Recent missions carried out by ECOs include:


Osprey Rescued from Burning Nest – Richmond County

On July 17, ECO Taylor Della Rocco was called to Fresh Kills Landfill on Staten Island to assist with an injured osprey. The osprey’s nest was atop a telephone pole when a pair of live wires set the nest on fire. FDNY responded to the fire and ECO Della Rocco assisted with rescuing the young osprey. Although the juvenile osprey had some burnt feathers, it was healthy enough to fly away without difficulty. ECO Brendan Dickson arrived and the ECOs searched the surrounding area for any other ospreys that could have been affected by the fire. The officers located a second osprey nearby with serious burns and lost feathers, unable to fly. The ECOs captured and safely transported the injured osprey to The Raptor Trust in New Jersey for rehabilitation, where it is recovering. The other juvenile is being monitored in its natural habitat to ensure it has no lingering effects from its injuries.


Leadership and Law Academy Outreach – Orange County

On July 17, ECOs Ricky Wood and Corey Hornicek attended the annual Leadership and Law outreach program at Pine Bush High School, an elective program focusing on government, economics, and the criminal justice system that students attend for school credit. The 14-day paramilitary program is taught by Town of Crawford Police Officers, United States Army personnel, and high school social studies teachers. During their presentation, ECOs Wood and Hornicek brought K-9 Deming and demonstrated bear meat detection, spent shell casing detection, and police dog obedience training. The officers also shared a brief history of Environmental Conservation Police Officers, who have been serving New York since 1880, and answered students’ questions. The class gives each student a full awareness of the variety of first responder and law enforcement jobs offered throughout the state.
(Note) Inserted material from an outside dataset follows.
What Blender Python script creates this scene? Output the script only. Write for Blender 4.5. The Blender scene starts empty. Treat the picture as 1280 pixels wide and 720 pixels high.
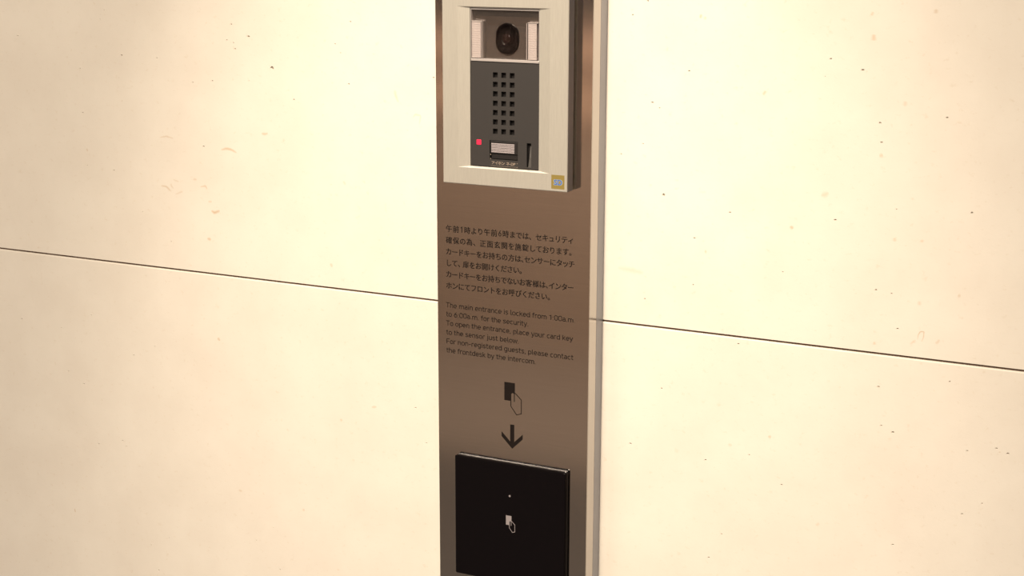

Students sitting in the grass while an ECO and his dog answer questions with an ECO Police vehical in the foreground
ECO Wood and K-9 Deming answering questions

Trapped Blue Heron – Delaware County

On the evening of July 19, ECO Nathan Doig responded to a call at Columbia Lake in the town of Deposit for a blue heron stuck in a beaver trap. Upon his arrival, a licensed Nuisance Wildlife Control Operator permitted to have a beaver trap was in the process of releasing the heron. ECO Doig checked on the heron the following day and captured the bird, which turned out to have suffered a broken leg. The officer brought it to Friends of the Feathered and Furry rehabilitators, who were able to splint the leg. The bird is expected to be released when it has fully recovered. No charges were filed against the nuisance trapper.


A great blue heron standing tall in a beige crate with a splinted leg
Great Blue Heron with splinted leg

Campground Chaos – Warren County

Between July 20 and 22, ECOs responded to several complaints of an intoxicated subject causing a disturbance and arguing with his girlfriend at the Hearthstone Point State Campsite in Lake George. On July 22, ECOs evicted the man from the campground. On July 25, ECO Marcia Goodrich along with Lts. Rob Higgins and Ben Bramlage responded to a report that he had returned to the campground. They found his girlfriend’s campsite vacant but a nearby camper advised the officers that the man had fled as patrol vehicles approached. The subject was located by the officers a short time later hiding in a bathroom stall and was arrested for trespassing and campground violations. He was arraigned at the Lake George Town Court and remanded to the Warren County Jail. On July 27, ECO Matt Krug responded to assist Warren County Sheriff’s Deputies with a subject causing a disturbance and damaging property in the Lake George Battleground State Campsite. ECO Krug arrived to find the same subject that had been arrested two days earlier at Hearthstone Point. His girlfriend had moved her campsite to the Battleground Campsite, where the subject went after being released from jail. The man was arrested, charged with Criminal Mischief and campground violations, and again sent to the Warren County Jail to await arraignment.